Vanessa’s research focuses on lawmaking in European private law, particularly in the area of contract law. Key questions are: who makes the rules to facilitate transactions between companies and consumers? What level of legislation, national or European, is the most appropriate in certain cases? And how can rules under public law be aligned with private regulation? These questions are examined in more detail in relation to consumer markets in Europe. Specific focus areas are the regulation of the platform economy, issues concerning regulation with regard to data and technology, and financial services provided to consumers. Vanessa Mak has published widely on these topics in leading national and international journals. Her monograph entitled Legal Pluralism in European Contract Law (OUP) was published in 2020.

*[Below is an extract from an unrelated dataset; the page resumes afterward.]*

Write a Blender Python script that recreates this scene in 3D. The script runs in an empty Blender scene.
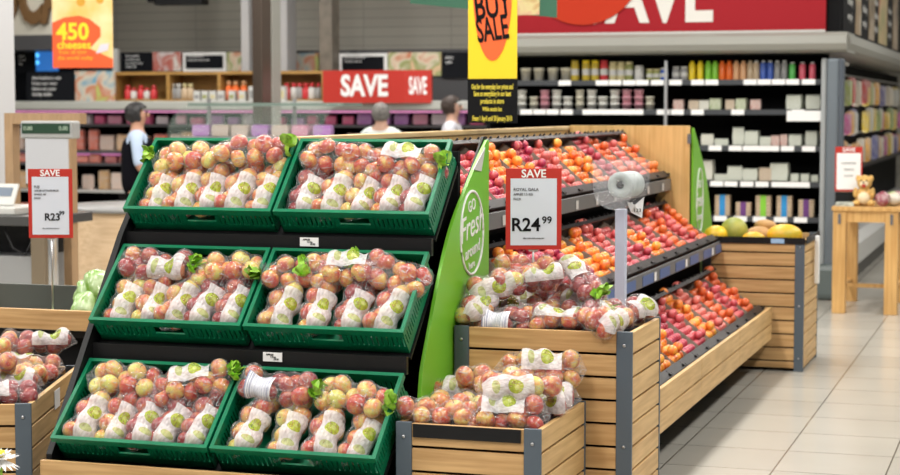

Vanessa Mak regularly provides expert advice to national and European institutions. She is also a member of the editorial staff of the Tijdschrift voor Consumentenrecht en handelspraktijken (TvC) and the Journal of European Consumer and Market Law (EuCML). At Leiden University, she teaches in the bachelor's and master's programmes in law.

In 2022 Vanessa Mak obtained a 1.5 million euro Vici grant from the Netherlands Organisation for Scientific Research (NWO) for the research project 'These Shoes Don't Fit! - How can consumer interests be protected when consumer identities are increasingly diffuse?'.